§ Instruction:
Extract exactly the range of lines bounded by the line containing "tag(o, 'distant dark" and the final line of the listing, both ends included, and no other lines.

§

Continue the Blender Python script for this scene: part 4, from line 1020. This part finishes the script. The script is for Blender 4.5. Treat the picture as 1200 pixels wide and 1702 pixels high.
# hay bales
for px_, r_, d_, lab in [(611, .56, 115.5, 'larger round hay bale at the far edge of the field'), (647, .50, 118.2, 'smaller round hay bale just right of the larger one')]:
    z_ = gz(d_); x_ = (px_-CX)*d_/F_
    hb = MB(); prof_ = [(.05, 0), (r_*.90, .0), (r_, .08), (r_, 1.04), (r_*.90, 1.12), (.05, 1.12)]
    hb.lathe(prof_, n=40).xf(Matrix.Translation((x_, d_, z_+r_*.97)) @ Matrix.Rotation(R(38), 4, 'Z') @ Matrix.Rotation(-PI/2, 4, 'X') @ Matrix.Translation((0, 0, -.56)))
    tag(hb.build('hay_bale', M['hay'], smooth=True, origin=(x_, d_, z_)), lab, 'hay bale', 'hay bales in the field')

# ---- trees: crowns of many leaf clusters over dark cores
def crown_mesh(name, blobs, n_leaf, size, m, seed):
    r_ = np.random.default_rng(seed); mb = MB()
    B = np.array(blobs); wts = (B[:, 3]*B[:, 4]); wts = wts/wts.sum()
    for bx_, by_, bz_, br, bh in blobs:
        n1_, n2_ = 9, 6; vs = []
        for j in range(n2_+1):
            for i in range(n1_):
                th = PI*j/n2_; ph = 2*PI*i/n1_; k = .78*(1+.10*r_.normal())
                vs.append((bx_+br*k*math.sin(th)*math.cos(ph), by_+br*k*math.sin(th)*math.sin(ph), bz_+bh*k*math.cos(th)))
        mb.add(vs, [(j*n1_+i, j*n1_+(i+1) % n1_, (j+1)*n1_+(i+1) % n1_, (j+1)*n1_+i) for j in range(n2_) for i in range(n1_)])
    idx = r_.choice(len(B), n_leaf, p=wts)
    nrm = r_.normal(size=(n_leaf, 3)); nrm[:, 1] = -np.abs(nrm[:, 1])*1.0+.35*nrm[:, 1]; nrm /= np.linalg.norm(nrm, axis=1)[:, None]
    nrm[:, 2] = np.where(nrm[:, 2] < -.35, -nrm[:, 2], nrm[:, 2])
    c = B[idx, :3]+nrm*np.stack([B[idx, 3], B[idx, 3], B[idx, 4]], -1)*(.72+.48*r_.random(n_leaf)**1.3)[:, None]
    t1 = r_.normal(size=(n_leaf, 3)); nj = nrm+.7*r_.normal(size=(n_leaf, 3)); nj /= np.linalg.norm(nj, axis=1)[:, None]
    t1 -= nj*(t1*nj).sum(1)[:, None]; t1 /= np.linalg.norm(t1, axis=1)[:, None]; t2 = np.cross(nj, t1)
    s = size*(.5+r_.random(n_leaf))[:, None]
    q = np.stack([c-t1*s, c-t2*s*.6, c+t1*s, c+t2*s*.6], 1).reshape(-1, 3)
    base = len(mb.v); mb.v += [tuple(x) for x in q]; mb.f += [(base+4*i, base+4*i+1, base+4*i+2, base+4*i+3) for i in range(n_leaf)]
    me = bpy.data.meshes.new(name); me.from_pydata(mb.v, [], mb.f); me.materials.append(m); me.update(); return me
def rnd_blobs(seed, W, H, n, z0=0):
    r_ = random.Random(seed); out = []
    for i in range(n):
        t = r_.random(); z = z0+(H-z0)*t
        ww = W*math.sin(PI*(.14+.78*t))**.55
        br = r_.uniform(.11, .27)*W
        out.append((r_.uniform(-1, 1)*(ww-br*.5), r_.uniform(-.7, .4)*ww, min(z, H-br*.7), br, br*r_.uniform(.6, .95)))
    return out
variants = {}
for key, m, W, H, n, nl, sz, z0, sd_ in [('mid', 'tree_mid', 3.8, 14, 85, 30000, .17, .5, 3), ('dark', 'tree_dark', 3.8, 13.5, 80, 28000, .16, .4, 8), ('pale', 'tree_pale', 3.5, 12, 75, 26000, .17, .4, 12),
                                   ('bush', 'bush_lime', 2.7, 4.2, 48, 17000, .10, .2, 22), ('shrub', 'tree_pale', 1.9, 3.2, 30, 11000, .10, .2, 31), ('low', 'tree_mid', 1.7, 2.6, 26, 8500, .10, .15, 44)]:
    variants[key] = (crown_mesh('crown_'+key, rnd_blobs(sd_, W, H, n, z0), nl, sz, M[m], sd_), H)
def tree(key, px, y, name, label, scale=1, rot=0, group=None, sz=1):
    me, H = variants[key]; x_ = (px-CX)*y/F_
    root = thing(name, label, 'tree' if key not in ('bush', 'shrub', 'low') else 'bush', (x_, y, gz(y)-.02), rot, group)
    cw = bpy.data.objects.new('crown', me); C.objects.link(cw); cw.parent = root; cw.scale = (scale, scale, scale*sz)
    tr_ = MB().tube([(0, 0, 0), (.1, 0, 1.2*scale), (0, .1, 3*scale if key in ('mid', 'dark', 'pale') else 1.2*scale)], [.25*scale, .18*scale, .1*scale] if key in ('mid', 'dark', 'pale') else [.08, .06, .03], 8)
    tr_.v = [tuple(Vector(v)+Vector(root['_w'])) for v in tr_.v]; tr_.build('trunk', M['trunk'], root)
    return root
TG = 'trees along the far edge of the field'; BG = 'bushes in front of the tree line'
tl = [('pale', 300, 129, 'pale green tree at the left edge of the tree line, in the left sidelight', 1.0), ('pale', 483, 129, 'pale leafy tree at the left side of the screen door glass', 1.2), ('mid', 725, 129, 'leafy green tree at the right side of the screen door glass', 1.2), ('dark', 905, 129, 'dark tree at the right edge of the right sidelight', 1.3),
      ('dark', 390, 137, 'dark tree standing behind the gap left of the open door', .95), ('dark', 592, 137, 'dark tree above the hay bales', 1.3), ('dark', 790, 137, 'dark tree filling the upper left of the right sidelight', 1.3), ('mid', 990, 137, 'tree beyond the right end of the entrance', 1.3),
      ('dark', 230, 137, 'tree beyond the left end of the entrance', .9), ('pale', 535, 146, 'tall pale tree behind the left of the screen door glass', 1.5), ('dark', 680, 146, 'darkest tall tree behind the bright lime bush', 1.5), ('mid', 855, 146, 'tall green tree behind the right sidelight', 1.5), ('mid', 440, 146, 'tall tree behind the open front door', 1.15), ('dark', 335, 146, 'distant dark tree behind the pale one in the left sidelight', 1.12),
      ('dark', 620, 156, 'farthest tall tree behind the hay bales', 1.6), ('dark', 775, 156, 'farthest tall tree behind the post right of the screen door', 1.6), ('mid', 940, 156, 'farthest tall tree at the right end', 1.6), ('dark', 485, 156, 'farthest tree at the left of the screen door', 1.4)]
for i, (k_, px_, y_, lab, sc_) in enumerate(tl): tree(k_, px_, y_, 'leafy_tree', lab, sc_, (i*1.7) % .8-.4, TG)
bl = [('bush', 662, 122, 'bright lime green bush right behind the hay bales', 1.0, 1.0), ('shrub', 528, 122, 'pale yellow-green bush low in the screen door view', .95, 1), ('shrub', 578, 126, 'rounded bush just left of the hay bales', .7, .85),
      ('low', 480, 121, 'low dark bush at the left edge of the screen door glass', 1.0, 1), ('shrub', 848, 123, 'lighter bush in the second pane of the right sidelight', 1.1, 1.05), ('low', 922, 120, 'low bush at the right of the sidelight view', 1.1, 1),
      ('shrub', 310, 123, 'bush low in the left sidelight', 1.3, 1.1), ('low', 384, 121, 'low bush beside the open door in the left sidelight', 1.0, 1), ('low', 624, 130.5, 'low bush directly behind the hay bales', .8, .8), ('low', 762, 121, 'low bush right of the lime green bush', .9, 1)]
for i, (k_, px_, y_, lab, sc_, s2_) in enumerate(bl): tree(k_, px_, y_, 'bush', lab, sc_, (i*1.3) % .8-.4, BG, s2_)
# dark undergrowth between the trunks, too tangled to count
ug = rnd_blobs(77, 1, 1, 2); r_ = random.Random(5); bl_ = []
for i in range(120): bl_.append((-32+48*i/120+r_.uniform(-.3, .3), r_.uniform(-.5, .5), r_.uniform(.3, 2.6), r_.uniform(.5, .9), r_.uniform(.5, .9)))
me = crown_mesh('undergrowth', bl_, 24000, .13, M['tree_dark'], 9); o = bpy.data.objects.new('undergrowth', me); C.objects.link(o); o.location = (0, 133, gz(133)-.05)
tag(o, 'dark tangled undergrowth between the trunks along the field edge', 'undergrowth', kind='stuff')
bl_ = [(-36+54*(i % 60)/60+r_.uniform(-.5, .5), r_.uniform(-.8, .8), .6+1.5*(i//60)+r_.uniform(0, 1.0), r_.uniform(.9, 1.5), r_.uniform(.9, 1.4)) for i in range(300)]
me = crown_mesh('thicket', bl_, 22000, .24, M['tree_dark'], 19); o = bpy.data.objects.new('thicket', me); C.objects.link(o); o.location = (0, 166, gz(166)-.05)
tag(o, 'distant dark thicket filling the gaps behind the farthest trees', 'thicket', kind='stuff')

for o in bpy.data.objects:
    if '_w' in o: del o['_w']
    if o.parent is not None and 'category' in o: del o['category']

§

§ Response to the exercise:
tag(o, 'distant dark thicket filling the gaps behind the farthest trees', 'thicket', kind='stuff')

for o in bpy.data.objects:
    if '_w' in o: del o['_w']
    if o.parent is not None and 'category' in o: del o['category']